The tenant is none other than Daphne Joyes, the beautiful woman his friends from the first three books have made sure he never met. She has turned the house's gardens into a successful flower business, and this has allowed her to offer refuge to women in all sorts of trouble (such as all three previous heroines). Castleford remembers Daphne was once a governess at his relative's household, so obviously, she must be the man's discarded mistress. And since she was clearly seduced once, he decides he's going to seduce her as well, whether she wants him to or not.

So, as you might imagine, things didn't start well. Right from the start, Castleford behaves like a complete and utter arsehole, and with quite a bit of cruelty. He *knows* Daphne depends on her flower business for her living, and yet he threatens it and keeps her hanging about what he's going to do about it, even when she specifically begs him to just make a decision. And why? Oh, just because he wants to maneouver her into staying in London for a period, so he can seduce her. Fucking waste of space bastard.
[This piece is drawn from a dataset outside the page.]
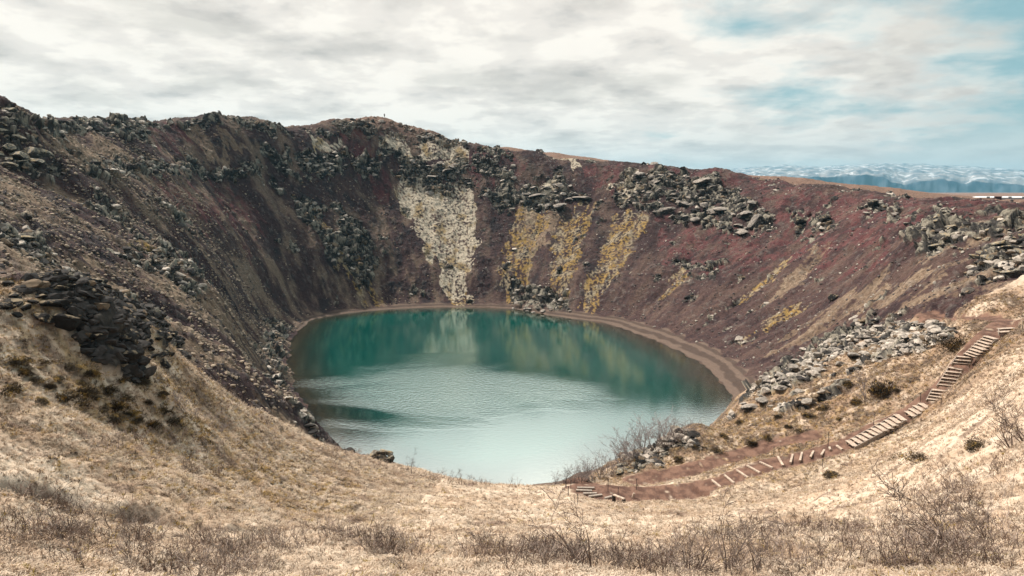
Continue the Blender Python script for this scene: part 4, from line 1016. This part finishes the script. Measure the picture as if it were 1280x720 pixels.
for fl in FL:
    ends = []
    mids = [hitg((a+c)/2, (b+d_)/2) for a, b, c, d_ in fl]
    zz = np.array([m_[2] for m_ in mids]); nT = len(fl)
    zf = np.polyval(np.polyfit(np.arange(nT), zz, 1), np.arange(nT)) if nT > 2 else zz
    for k_, (a, b, c, d_) in enumerate(fl):
        zt = zf[k_]+.42; p1 = ray_z(a, b, zt); p2 = ray_z(c, d_, zt)
        mb = MB(); lo = p1 if p1[1] < p2[1] else p2
        L = np.hypot(*(p2-p1)[:2]); mxL = 2.4
        if L > mxL: mid = (p1+p2)/2; p1 = mid+(p1-mid)*mxL/L; p2 = mid+(p2-mid)*mxL/L
        level_bar(mb, p1, p2, .70, .08, zt, .012)
        local(mb.build('tread', M['wood'], stair))
        rb = MB(); dn = (p2-p1)[:2]; dn = np.array([-dn[1], dn[0]])/np.hypot(*dn)
        if k_ == 0: prev = dn
        level_bar(rb, p1, p2, .09, .20, zt-.14, .01)
        local(rb.build('riser', M['wood_dark'], stair)); ends.append((p1, p2))  # dark riser colour stands in for shade below the tread
    for e in (0, 1):
        sb = MB(); A = Vector(ends[0][e])+Vector((0, 0, -.22)); B = Vector(ends[-1][e])+Vector((0, 0, -.22))
        d = (B-A); L = d.length+.4; d.normalize(); s_ = d.cross(Vector((0, 0, 1))).normalized(); u_ = s_.cross(d)
        sb.box((A+B)/2, L, .09, .50, Matrix((d, s_, u_)).transposed(), .01)
        local(sb.build('stringer', M['wood_grey'], stair))
# log steps set in the dirt path
LOGS = [(890,600,901,609),(906,594,918,604),(921,587.5,935,597),(934,582,950,591),(950,577.5,966,585),(972.5,571,979,582),(991,568,988,578.6),(1002.6,565.6,1000,576),(1017,564,1013,571.5),(1030.5,562.5,1026.5,569),(1037,559,1038,562.5),(1046,557,1053,562)]
def log(a, b, c, d_, mat, wd, label, group, name='log_step', up=.09):
    m_ = hitg((a+c)/2, (b+d_)/2); z_ = m_[2]+up; p1 = ray_z(a, b, z_); p2 = ray_z(c, d_, z_)
    mb = MB(); level_bar(mb, p1-m_, p2-m_, wd, .20, 0, .03); o = mb.build(name, M[mat]); o.location = (m_[0], m_[1], z_); return tag(o, label, 'log step', group)
LAB = ['lowest of the pale log steps, at the left end of the row', 'second pale log step from the left end of the row', 'third pale log step from the left end of the row', 'fourth pale log step from the left, in the long slanting run',
       'fifth pale log step, last before the row turns', 'pale log step at the turn where the row changes slant', 'pale upright-looking log step just right of the turn', 'second upright-looking log step right of the turn',
       'short log step above the dark stones, third right of the turn', 'short log step nearest the dark stones at the path edge', 'tiny pale log end between the row and the staircase foot', 'pale log step closest to the foot of the staircase']
for (a, b, c, d_), lb in zip(LOGS, LAB): log(a, b, c, d_, 'wood', .26, lb, 'log steps in the dirt path')
LAB2 = ['uppermost grey plank step by the water', 'second grey plank step by the water', 'middle grey plank step by the water', 'longest slanting grey plank step above the grass edge', 'last plank step nearest the bench']
for (a, b, c, d_), lb in zip([(721.5,609.7,743,610),(720,612.8,740,613.6),(729,617,746,616.7),(736,620.7,752.5,618.6),(756,623,765,620.5)], LAB2):
    log(a, b, c, d_, 'wood_grey', .34, lb, 'plank steps by the water', 'plank_step', .14)['category'] = 'plank step'
# bench
h = hitg(772, 628); z0 = h[2]
bench = empty('bench', (h[0], h[1], z0), 'low bench of a pale plank between two dark blocks beside the dirt path', 'bench')
p1 = ray_z(767, 619, z0+.78)-h; p2 = ray_z(780.5, 624.5, z0+.78)-h
sb = MB(); level_bar(sb, p1, p2, .34, .12, .84, .015); sb.build('seat', M['wood'], bench)
for p_ in (p1, p2):
    lb = MB(); lb.box((p_[0]*.93, p_[1]*.93, .30), .36, .36, .95, None, .03); lb.build('leg', M['wood_dark'], bench)
pl_ = MB(); h = hitg(791.5, 622); pl_.box((0, 0, .2), .22, .22, .75, Matrix.Rotation(.25, 3, 'Y'), .03); o = pl_.build('marker_post', M['wood']); o.location = h
tag(o, 'short pale leaning stub post on the dirt path right of the bench', 'post')
# thin posts of the rope rail
def post(px, py, H, label, group, r=.035):
    h = hitg(px, py)
    if h is None: return
    rt = empty('rail_post', h, label, 'post', group); mb = MB(); mb.tube([(0, 0, -.2), (0, 0, H)], [r, r], 7); mb.build('shaft', M['post'], rt)
    mb = MB(); mb.tube([(-.05, 0, H-.12), (.05, 0, H-.12)], [r*1.5, r*1.5], 7); mb.build('eyelet', M['post'], rt)
for px, py in [(707.5,609),(710.5,620),(713.5,611),(722,632)]: post(px, py, 1.15, 'thin dark post at the left end of the lowest plank steps', 'posts at the left of the plank steps')
for px, py, H, lb in [(760,615,1.6,'tall thin post behind the plank steps left of the bench'),(772.6,618,.9,'short thin post directly behind the bench'),(795.6,612,1.4,'thin post behind the pale stub right of the bench'),
                      (967,570,1.25,'thin post behind the middle of the log steps'),(1035,559,1.9,'tall thin post behind the upper end of the log steps'),(1028,584,1.0,'thin post below the dark stones near the upper log steps'),
                      (1092,531,1.4,'thin post behind the lower staircase flight'),(1150,506,1.5,'thin post left of the middle staircase landing'),(1176,508,1.0,'thin post right of the middle staircase landing'),(1278,412,1.1,'thin post by the footpath at the right edge')]:
    post(px, py, H, lb, 'posts of the rope rail')

# --- person on the far rim
def skin_chain(name, verts, edges, rads, mat, parent=None):
    me = bpy.data.meshes.new(name); me.from_pydata(verts, edges, []); me.update(); o = bpy.data.objects.new(name, me); col.objects.link(o)
    sk = o.modifiers.new('skin', 'SKIN'); sk.use_smooth_shade = True
    for q_, rr_ in enumerate(rads): me.skin_vertices[0].data[q_].radius = (rr_, rr_)
    me.skin_vertices[0].data[0].use_root = True
    o.modifiers.new('sub', 'SUBSURF').levels = 2; o.modifiers['sub'].render_levels = 2
    me.materials.append(mat)
    if parent is not None: o.parent = parent
    return o
skin_m = plain_mat('skin', (.45, .28, .21), .6, .1); cloth_m = plain_mat('dark_jacket_cloth', (.03, .032, .04), .9, .3); trs_m = plain_mat('dark_trouser_cloth', (.022, .022, .028), .9, .3); hair_m = plain_mat('brown_hair', (.04, .025, .018), .8, .3)
best = None
for q_ in np.arange(0, 40, .25):                                    # highest ground along the line of sight over the rim
    d_ = 312+q_; gx_ = at(480.6, 147, d_); zz = gz1(gx_[0], gx_[1])
    s_ = (zz-EYE)/d_
    if best is None or s_ > best[0]: best = (s_, gx_[0], gx_[1], zz)
bpv = [(0,0,.92),(0,0,1.12),(0,.01,1.38),(0,0,1.50),(0,-.02,1.60),(0,-.03,1.68), (.10,0,.88),(.12,-.02,.50),(.13,.03,.09),(.14,-.12,.04), (-.10,0,.88),(-.13,-.02,.50),(-.14,.03,.09),(-.15,-.12,.04),
       (.19,.01,1.42),(.25,.02,1.14),(.24,-.08,.90),(.24,-.12,.80), (-.19,.01,1.42),(-.26,.02,1.14),(-.25,-.06,.90),(-.25,-.09,.80)]
bed_ = [(0,1),(1,2),(2,3),(3,4),(4,5),(0,6),(6,7),(7,8),(8,9),(0,10),(10,11),(11,12),(12,13),(2,14),(14,15),(15,16),(16,17),(2,18),(18,19),(19,20),(20,21)]
brd = [.14,.13,.15,.055,.085,.095,.095,.062,.045,.045,.095,.062,.045,.045,.06,.045,.033,.03,.06,.045,.033,.03]
per = skin_chain('person', bpv, bed_, brd, skin_m); per.location = (best[1], best[2], best[3]+.05); per.rotation_euler = (0, 0, .6)
tag(per, 'tiny figure in dark jacket and trousers standing alone on the far rim skyline', 'person')
skin_chain('jacket', [bpv[i] for i in (1, 0, 2, 14, 15, 16, 18, 19, 20)], [(0, 1), (0, 2), (2, 3), (3, 4), (4, 5), (2, 6), (6, 7), (7, 8)], [.17, .165, .18, .085, .065, .052, .085, .065, .052], cloth_m, per)
skin_chain('trousers', [bpv[i] for i in (0, 6, 7, 8, 10, 11, 12)], [(0, 1), (1, 2), (2, 3), (0, 4), (4, 5), (5, 6)], [.155, .115, .082, .07, .115, .082, .07], trs_m, per)
hb = MB(); hv, hf = boulder_verts(77, 2, 1.0); hb.add([(a*.115, b*.115, c*.115+1.71) for a, b, c in hv], hf); hb.build('hair', hair_m, per, True)

# --- low white building beyond the right rim
bw = plain_mat('white_render_wall', (.80, .78, .76), .8, .06, .6); br = plain_mat('pale_metal_roof', (.74, .74, .74), .6, .08, 1.0); bd = plain_mat('dark_red_wood', (.07, .03, .03), .8, .3); gl_m = plain_mat('window_glass_dark', (.05, .06, .07), .15, .1)
bp = at(1262, 252.5, 290); bz = gz1(bp[0], bp[1]); zt = at(1262, 245.8, 290)[2]; Hb = zt-bz
bld = empty('long_white_building', (bp[0], bp[1], bz), 'long low white building beyond the crater rim at the right edge', 'building', rz=-.15)
mb = MB(); mb.box((4, 4, (Hb-.35)/2), 30, 8, Hb-.35); mb.build('wall', bw, bld)
mb = MB(); mb.add([(-11.6, -.4, Hb-.35), (19.6, -.4, Hb-.35), (19.6, 8.4, Hb-.35), (-11.6, 8.4, Hb-.35), (-10.2, 4, Hb+.1), (18.6, 4, Hb+.1)], [(0, 1, 5, 4), (1, 2, 5), (2, 3, 4, 5), (3, 0, 4), (3, 2, 1, 0)]); mb.build('roof', br, bld)
mb = MB(); mb.box((-4.8, -.75, Hb-.75), 2.3, 1.1, 1.5, None, .05); mb.add([(-6.2, -1.5, Hb), (-3.2, -1.5, Hb), (-3.2, 0, Hb+.15), (-6.2, 0, Hb+.15)], [(0, 1, 2, 3)]); mb.build('porch', bd, bld)
for wxn in (-8, 0, 5, 10, 15):
    mb = MB(); mb.box((wxn, -.02, max(.8, Hb-2.6)), 1.2, .06, .7); mb.build('window', gl_m, bld)
print('objects done', cnt[0])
And stupid Daphne is one of those heroines who melts whenever the hero touches her, even when he's being completely inappropriate and scary and any sensible woman would feel sexually threatened. This just feels old-fashioned to me these days. I always hated it, and I wish it would go away.

I read about a third of the book and decided I couldn't be bothered with these two. To be clear, it wasn't so much the kinds of characters these were, it was the execution. I can cope with all sorts of assholic behaviour, as long as there's an awareness in the narrative that the behaviour is assholic (I adore Gaffney's To Have And To Hold, for instance, and Castleford is a nice little boy compared to how Sebastian is at the beginning of his book). It was that awareness that was lacking here. There was this 'isn't he hawt!!!' tone underlying the descriptions of Castleford and his behaviour, and it made my brain keep screaming 'no, he fucking isn't'. Much too distracting.



Susan/DC,  21 June 2013 at 17:04  

I finished the book but had some of the same criticisms you did. Castleton has moments of self-awareness that made him more palatable to me (as when he thinks that he keeps himself drunk and surrounded by others precisely because then he does not have to confront what an ass he is) and he does shape up as the book goes on. Daphne, however, is exactly the kind of heroine I abhor, one who succumbs immediately to the hero even when she knows she should not. Her own experiences and the rules of her society should have provided a safe barrier against such open seduction as she clearly knows the possible ramifications. When the secrets from her past are revealed, her actions seem even more foolish and unbelievable. It's probably good the book was a DNF for you.

Rosario 26 June 2013 at 06:42  

It does sound like the right decision! If there were even more reasons why she should have been resisting (or at least trying -she doesn't even think of doing it!), then it would have driven me mad. It's a bit of a shame, though, because the political background that Hunter seemed to be setting up sounded intriguing. She's always very good at that.